__TASK DESCRIPTION__: Extract, in full, the lines below, beginning at the first and ending with the line that contains "S = bpy.context.scene". Pictures do not belong in the copy.

__SOURCE MATERIAL__:
┄┄┄┄┄┄┄┄┄┄┄┄┄┄┄┄┄┄┄┄

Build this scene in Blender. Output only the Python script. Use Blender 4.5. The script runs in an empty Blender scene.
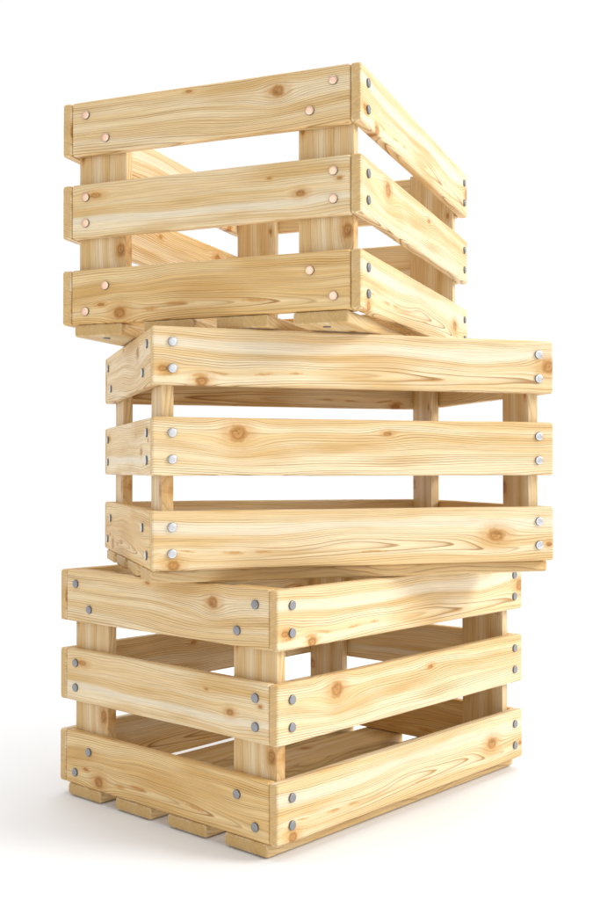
import bpy, bmesh, math, random
from mathutils import Matrix, Vector
random.seed(4)
C = bpy.context.scene.collection
S = bpy.context.scene

# ------------------------------------------------------------------ sizes (metres)
L, W, T = 0.5, 0.3845, 0.0126             # crate length, width, board thickness
SLAT_T = 0.0149
H3, G2, H2, G1, H1 = 0.0662, 0.0386, 0.0653, 0.0354, 0.0651
Z3 = SLAT_T; Z2 = Z3 + H3 + G2; Z1 = Z2 + H2 + G1
CRATE_H = Z1 + H1
GAP = 0.0016                              # nail heads stand this proud under the slats
WI = W - 2*T                              # end boards sit between the side boards
POST_T, POST_W, POST_H = 0.0135, 0.0660, CRATE_H - SLAT_T - 0.0006

# ------------------------------------------------------------------ node helpers
class NT:
    def __init__(s, tree): s.t = tree; s.n = tree.nodes; s.l = tree.links
    def link(s, v, sock):
        if hasattr(v, 'is_output'): s.l.new(v, sock)
        else: sock.default_value = v
    def m(s, op, a, b=0.0, c=0.0, clamp=False):
        n = s.n.new('ShaderNodeMath'); n.operation = op; n.use_clamp = clamp
        s.link(a, n.inputs[0]); s.link(b, n.inputs[1]); s.link(c, n.inputs[2])
        return n.outputs[0]
    def sm(s, x, lo, hi):                 # smoothstep
        n = s.n.new('ShaderNodeMapRange'); n.interpolation_type = 'SMOOTHSTEP'
        s.link(x, n.inputs[0]); n.inputs[1].default_value = lo; n.inputs[2].default_value = hi
        return n.outputs[0]
    def comb(s, x, y, z):
        n = s.n.new('ShaderNodeCombineXYZ')
        for i, v in enumerate((x, y, z)): s.link(v, n.inputs[i])
        return n.outputs[0]
    def noise(s, vec, scale=1.0, detail=2.0, rough=0.5):
        n = s.n.new('ShaderNodeTexNoise'); s.link(vec, n.inputs['Vector'])
        n.inputs['Scale'].default_value = scale; n.inputs['Detail'].default_value = detail
        n.inputs['Roughness'].default_value = rough
        return n.outputs[0]
    def ramp(s, f, stops):
        n = s.n.new('ShaderNodeValToRGB'); e = n.color_ramp.elements
        while len(e) < len(stops): e.new(0.5)
        for i, (p, c) in enumerate(stops):
            e[i].position = p; e[i].color = (*c, 1) if len(c) == 3 else c
        s.link(f, n.inputs[0]); return n.outputs[0]
    def mix(s, f, a, b, mode='MIX'):
        n = s.n.new('ShaderNodeMix'); n.data_type = 'RGBA'; n.blend_type = mode
        s.link(f, n.inputs[0])
        for v, i in ((a, 6), (b, 7)):
            if hasattr(v, 'is_output'): s.l.new(v, n.inputs[i])
            else: n.inputs[i].default_value = (*v, 1)
        return n.outputs[2]

PALE = (0.765, 0.550, 0.274)
CREAM = (0.85, 0.70, 0.455)
LATE = (0.355, 0.178, 0.046)
AMBER = (0.56, 0.285, 0.070)
KNOT = (0.37, 0.165, 0.040)
KNOTDARK = (0.20, 0.080, 0.022)

def pine(name, seed, knots, pith=(0.03, 0.01), slope=0.03, freq=487, contrast=1.25,
         cream=None, flames=(), tone=(1, 1, 1)):
    """Solid pine: grain runs along local x, width along z, thickness along y."""
    m = bpy.data.materials.new(name); m.use_nodes = True
    t = NT(m.node_tree); t.n.clear()
    out = t.n.new('ShaderNodeOutputMaterial'); b = t.n.new('ShaderNodeBsdfPrincipled')
    t.l.new(b.outputs[0], out.inputs[0])
    tc = t.n.new('ShaderNodeTexCoord'); sp = t.n.new('ShaderNodeSeparateXYZ')
    t.l.new(tc.outputs['Object'], sp.inputs[0])
    x, y, z = sp.outputs
    zz = t.m('MULTIPLY_ADD', y, 0.35, z)
    w1 = t.noise(t.comb(t.m('MULTIPLY_ADD', x, 5.0, seed), t.m('MULTIPLY', y, 10.0), t.m('MULTIPLY', z, 16.0)), 1, 1.0)
    w2 = t.noise(t.comb(t.m('MULTIPLY_ADD', x, 22.0, seed*3.1), t.m('MULTIPLY', y, 40.0), t.m('MULTIPLY', z, 70.0)), 1, 2.0)
    f = t.m('MULTIPLY_ADD', t.m('SUBTRACT', w1, 0.5), 0.020, zz)
    f = t.m('MULTIPLY_ADD', t.m('SUBTRACT', w2, 0.5), 0.0018, f)
    core = None; halo = None; kring = None
    wob = t.noise(t.comb(t.m('MULTIPLY', x, 190), t.m('MULTIPLY', y, 60), t.m('MULTIPLY', z, 190)), 1, 2.0)
    for (ku, kv, kr, ke) in knots:
        kr *= 1.12
        dx = t.m('SUBTRACT', x, ku)
        dz = t.m('SUBTRACT', t.m('MULTIPLY_ADD', y, 0.2, z), kv)
        # grain flows round the knot
        r2 = t.m('ADD', t.m('POWER', t.m('MULTIPLY', dx, 1/(kr*ke*2.6)), 2.0), t.m('POWER', t.m('MULTIPLY', dz, 1/(kr*2.0)), 2.0))
        e = t.m('EXPONENT', t.m('MULTIPLY', r2, -1.0))
        f = t.m('SUBTRACT', f, t.m('MULTIPLY', t.m('MULTIPLY', dz, e), 0.88))
        rk = t.m('SQRT', t.m('ADD', t.m('POWER', t.m('MULTIPLY', dx, 1/(kr*ke)), 2.0), t.m('POWER', t.m('MULTIPLY', dz, 1/kr), 2.0)))
        rk = t.m('MULTIPLY_ADD', t.m('SUBTRACT', wob, 0.5), 0.9, rk)
        c1 = t.sm(rk, 1.12, 0.72); h1 = t.sm(rk, 2.7, 0.8)
        rg = t.m('MULTIPLY', c1, t.m('MULTIPLY_ADD', t.m('COSINE', t.m('MULTIPLY', rk, 12.0)), 0.40, 0.52))
        core = c1 if core is None else t.m('MAXIMUM', core, c1)
        halo = h1 if halo is None else t.m('MAXIMUM', halo, h1)
        kring = rg if kring is None else t.m('MAXIMUM', kring, rg)
    # ring field: distance from a pith line just behind the board -> cathedrals near z = pith
    dep = t.m('ADD', t.m('MULTIPLY_ADD', x, slope, pith[1]), t.m('MULTIPLY', t.m('SUBTRACT', w1, 0.5), 0.010))
    R = t.m('SQRT', t.m('ADD', t.m('POWER', t.m('SUBTRACT', f, pith[0]), 2.0), t.m('POWER', dep, 2.0)))
    fr = t.m('MULTIPLY_ADD', t.noise(t.comb(t.m('MULTIPLY_ADD', R, 45.0, seed), 0.0, 0.0), 1, 1.0), 3.4, t.m('MULTIPLY', R, freq))
    saw = t.m('FRACT', fr)
    late = t.ramp(saw, [(0.0, (0, 0, 0)), (0.40, (.05,)*3), (0.70, (.30,)*3), (0.86, (1, 1, 1)), (0.94, (.75,)*3), (1.0, (0, 0, 0))])
    # how strong single rings are varies
    var = t.noise(t.comb(t.m('MULTIPLY_ADD', x, 3.0, seed*1.7), t.m('MULTIPLY', fr, 0.55), 0.0), 1, 2.0)
    amp = t.m('MULTIPLY', t.sm(var, 0.25, 0.75), contrast, 0, True)
    # fibres
    fib = t.noise(t.comb(t.m('MULTIPLY_ADD', x, 26.0, seed), t.m('MULTIPLY', y, 700.0), t.m('MULTIPLY', z, 900.0)), 1, 2.0, 0.6)
    # broad tone streaks along the grain
    st = t.noise(t.comb(t.m('MULTIPLY_ADD', x, 1.6, seed*2.3), t.m('MULTIPLY', y, 20.0), t.m('MULTIPLY', f, 60.0)), 1, 2.0)
    col = t.mix(t.sm(st, 0.38, 0.64), PALE, CREAM)
    warm = t.noise(t.comb(t.m('MULTIPLY_ADD', x, 6.0, seed*5.3), t.m('MULTIPLY', y, 20.0), t.m('MULTIPLY', f, 45.0)), 1, 2.0)
    col = t.mix(t.m('MULTIPLY', t.sm(warm, 0.46, 0.72), 0.75), col, (0.655, 0.415, 0.150))
    if cream:
        cz, cw = cream
        band = t.m('MULTIPLY', t.sm(t.m('ABSOLUTE', t.m('SUBTRACT', t.m('MULTIPLY_ADD', t.m('SUBTRACT', w1, 0.5), 0.02, z), cz)), cw, cw*0.35), 0.75)
        col = t.mix(band, col, (0.82, 0.72, 0.54))
        amp = t.m('MULTIPLY', amp, t.m('MULTIPLY_ADD', band, -0.85, 1.0))
    col = t.mix(t.m('MULTIPLY', late, amp), col, LATE)
    # short amber flames of resin-rich latewood
    for (fu, fv, fl, fw) in flames:
        dx = t.m('MULTIPLY', t.m('SUBTRACT', x, fu), 1/fl); dz = t.m('MULTIPLY', t.m('SUBTRACT', f, fv), 1/fw)
        rr = t.m('SQRT', t.m('ADD', t.m('POWER', dx, 2.0), t.m('POWER', dz, 2.0)))
        rr = t.m('MULTIPLY_ADD', t.m('SUBTRACT', wob, 0.5), 1.0, rr)
        col = t.mix(t.m('MULTIPLY', t.sm(rr, 1.15, 0.2), 0.78), col, AMBER)
    if knots:
        col = t.mix(t.m('MULTIPLY', halo, 0.52), col, AMBER)
        kc = t.mix(kring, (0.55, 0.285, 0.080), KNOT)
        kc = t.mix(t.m('MULTIPLY', t.sm(wob, 0.48, 0.75), 0.65), kc, KNOTDARK)
        col = t.mix(t.m('MULTIPLY', core, 0.95), col, kc)
    med = t.noise(t.comb(t.m('MULTIPLY_ADD', x, 7.0, seed*4.1), t.m('MULTIPLY', y, 150.0), t.m('MULTIPLY', f, 420.0)), 1, 3.0, 0.65)
    fm = t.m('ADD', t.m('MULTIPLY_ADD', fib, 0.42, 0.54), t.m('MULTIPLY', med, 0.50))
    # sawn ends show end grain: darker and even, with faint rings
    enx = t.n.new('ShaderNodeSeparateXYZ'); t.l.new(tc.outputs['Normal'], enx.inputs[0])
    endf = t.sm(t.m('ABSOLUTE', enx.outputs[0]), 0.80, 0.95)
    ecol = t.mix(t.m('MULTIPLY', late, 0.22), (0.640, 0.425, 0.175), (0.48, 0.29, 0.10))
    col = t.mix(t.m('MULTIPLY', endf, 0.88), col, ecol)
    col = t.mix(1.0, col, t.comb(fm, fm, fm), 'MULTIPLY')
    if tone != (1, 1, 1): col = t.mix(1.0, col, tone, 'MULTIPLY')
    t.l.new(col, b.inputs['Base Color'])
    t.link(t.m('MULTIPLY_ADD', fib, 0.18, 0.40), b.inputs['Roughness'])
    b.inputs['Specular IOR Level'].default_value = 0.35
    bp = t.n.new('ShaderNodeBump'); bp.inputs['Strength'].default_value = 0.35; bp.inputs['Distance'].default_value = 0.0006
    t.link(t.m('MULTIPLY_ADD', late, -0.6, fib), bp.inputs['Height'])
    t.l.new(bp.outputs[0], b.inputs['Normal'])
    return m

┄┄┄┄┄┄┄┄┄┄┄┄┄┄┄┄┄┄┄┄

__TASK SOLUTION__:
Build this scene in Blender. Output only the Python script. Use Blender 4.5. The script runs in an empty Blender scene.
import bpy, bmesh, math, random
from mathutils import Matrix, Vector
random.seed(4)
C = bpy.context.scene.collection
S = bpy.context.scene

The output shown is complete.